Now, Badflower’s music is known to explore themes that most bands are vague about. Not Badflower, this band will tell you every little detail you need to know. In the case of “Stalker,” this means diving into the story of a psychopath man who wants to be with this woman who doesn’t even notice him. The first lyrics (or screaming) heard in the song is, “Stalker, stalker, one day I’ll probably f***ing kill her, kill her.” It’s a very dark song but with the spoken word like verses, screaming, hardcore chorus, and soft, light refrain it’s certainly a song that brings in as many elements as possible. But the crazy part is, it works, SO well. The guitars and bass align with basic punk riffs while the drums are reminiscent of hard rock basics of bass drum and snare. Seriously, this song shows off the musicality of the band so well because it’s able to make a ton of chaotic elements work in a catchy way.

The album keeps this theme of real-life stories throughout it.
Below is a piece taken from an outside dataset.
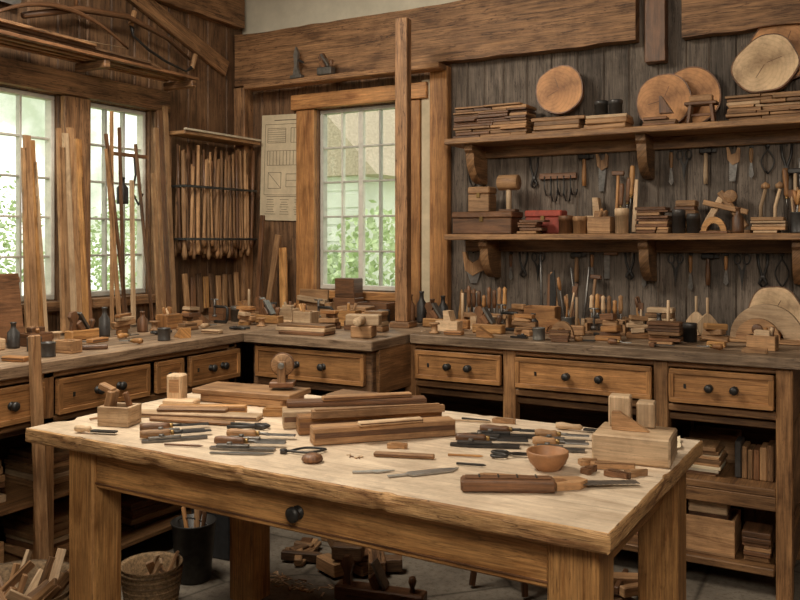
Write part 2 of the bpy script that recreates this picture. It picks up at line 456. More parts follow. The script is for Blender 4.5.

Some of the more mellow hits on this album actually push the envelope on lyrical stories more so than “Stalker.” There’s a song near the end of the album that quite literally made me stop bopping my head due to the nature of the lyrics. “Tethered” explains the story of a young 17-year-old girl who goes out for a night with her friends. Well on this night out, something gets slipped into her drink and she winds up going home with a random guy. After ending up pregnant with this guys’ son, she stays with him despite the abuse that occurs. The bridge tells you all you need to know, “Abused at 17//Some unrelenting creepy//The father of her son.” While it’s a great song due to the emotion that Katz puts into the vocals and the way the musicians use their instruments to build suspense in the lyrics, it’s a song that tells a heartbreaking story that happens too often.

But this isn’t even the peak of the emotional turmoil these songs explore as the last two songs “Machine Gun” and “My Funeral” explore themes of having to go to war at a young age and fantasizing about your own funeral.

In fact, the album starts off with some lighter, catchy songs before slowly whisking the listener away into thinking about the state of the world today. You’re truly listening to the world end as you listen through this album. The instrumentals also start out the same way with fast-paced, hard-rock hits with synths that slowly turn into stripped-down, raw guitar, drums and bass.

Badflower is truly an original band. They’re willing to venture into areas most bands wouldn’t dare go towards and it truly pays off for them. They create songs that take you into a full-length story in just three minutes. Not only are the lyrics something to pay attention to but so are the instrumentals. The talent that it takes to be able to piece together instrumentals to perfectly match and influence how the lyrics come off is outstanding. It’s hard to explain how impactful this album is without just listening to it on your own. We are truly watching the world end and Badflower will be right there beside listeners, showcasing it all.